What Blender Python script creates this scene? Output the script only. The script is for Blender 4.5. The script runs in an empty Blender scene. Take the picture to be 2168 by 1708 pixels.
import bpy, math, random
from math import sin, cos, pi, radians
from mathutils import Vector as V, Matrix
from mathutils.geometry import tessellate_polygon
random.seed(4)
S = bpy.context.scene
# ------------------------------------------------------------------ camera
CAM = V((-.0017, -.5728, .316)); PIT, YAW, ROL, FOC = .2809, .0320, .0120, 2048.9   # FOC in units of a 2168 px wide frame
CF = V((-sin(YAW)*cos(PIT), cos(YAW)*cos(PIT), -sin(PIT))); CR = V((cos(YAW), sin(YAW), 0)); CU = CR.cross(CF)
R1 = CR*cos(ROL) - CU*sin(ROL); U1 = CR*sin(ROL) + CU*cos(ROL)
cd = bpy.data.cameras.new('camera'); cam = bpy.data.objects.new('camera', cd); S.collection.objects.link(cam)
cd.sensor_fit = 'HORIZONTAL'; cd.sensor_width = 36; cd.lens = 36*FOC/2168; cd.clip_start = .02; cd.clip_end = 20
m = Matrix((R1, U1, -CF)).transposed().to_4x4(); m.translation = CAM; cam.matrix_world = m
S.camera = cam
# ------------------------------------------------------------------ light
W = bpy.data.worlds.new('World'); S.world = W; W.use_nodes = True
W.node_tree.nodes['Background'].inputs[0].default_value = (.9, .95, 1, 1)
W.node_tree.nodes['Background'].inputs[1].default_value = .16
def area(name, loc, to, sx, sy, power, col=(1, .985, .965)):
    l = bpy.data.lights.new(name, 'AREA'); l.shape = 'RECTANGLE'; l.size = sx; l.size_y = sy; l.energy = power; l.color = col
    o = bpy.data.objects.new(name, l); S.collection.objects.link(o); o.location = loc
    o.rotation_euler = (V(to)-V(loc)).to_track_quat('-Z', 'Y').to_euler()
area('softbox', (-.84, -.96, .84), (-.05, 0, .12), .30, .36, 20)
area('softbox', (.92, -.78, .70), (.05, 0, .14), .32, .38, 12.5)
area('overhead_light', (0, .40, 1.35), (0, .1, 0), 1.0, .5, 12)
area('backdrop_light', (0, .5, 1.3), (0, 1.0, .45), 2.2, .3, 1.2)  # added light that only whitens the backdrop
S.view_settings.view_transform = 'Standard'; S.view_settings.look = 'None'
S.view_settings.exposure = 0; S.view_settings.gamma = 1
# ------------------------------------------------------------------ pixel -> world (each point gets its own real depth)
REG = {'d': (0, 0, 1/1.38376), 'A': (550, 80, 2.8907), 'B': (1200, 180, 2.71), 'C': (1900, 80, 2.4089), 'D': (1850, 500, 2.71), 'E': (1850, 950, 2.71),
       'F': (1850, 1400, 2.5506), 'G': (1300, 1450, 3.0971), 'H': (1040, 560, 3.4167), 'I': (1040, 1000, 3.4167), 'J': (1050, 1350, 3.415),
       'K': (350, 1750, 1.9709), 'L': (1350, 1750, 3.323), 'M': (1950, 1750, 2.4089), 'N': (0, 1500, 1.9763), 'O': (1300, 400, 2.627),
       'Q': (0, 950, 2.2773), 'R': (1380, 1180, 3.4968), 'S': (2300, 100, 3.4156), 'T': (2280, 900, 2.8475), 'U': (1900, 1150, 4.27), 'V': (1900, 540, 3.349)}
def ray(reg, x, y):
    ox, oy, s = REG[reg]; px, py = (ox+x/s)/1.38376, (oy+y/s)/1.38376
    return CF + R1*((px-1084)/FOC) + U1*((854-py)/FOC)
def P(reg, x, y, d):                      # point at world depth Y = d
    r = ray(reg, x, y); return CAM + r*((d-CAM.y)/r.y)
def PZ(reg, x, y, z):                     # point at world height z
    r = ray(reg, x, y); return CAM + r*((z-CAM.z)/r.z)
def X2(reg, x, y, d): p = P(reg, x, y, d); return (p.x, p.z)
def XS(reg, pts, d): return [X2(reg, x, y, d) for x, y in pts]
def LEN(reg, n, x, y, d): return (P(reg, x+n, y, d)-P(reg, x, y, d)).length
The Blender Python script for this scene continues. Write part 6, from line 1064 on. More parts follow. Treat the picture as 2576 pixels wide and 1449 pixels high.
┄┄┄┄┄┄┄┄┄┄┄┄┄┄┄┄┄┄┄┄
_Request_. Copy all lines of the material above where the string "this" occurs.

_Worked answer_.
What Blender Python script creates this scene? Output the script only. The script is for Blender 4.5. The script runs in an empty Blender scene. Take the picture to be 2168 by 1708 pixels.
The Blender Python script for this scene continues. Write part 6, from line 1064 on. More parts follow. Treat the picture as 2576 pixels wide and 1449 pixels high.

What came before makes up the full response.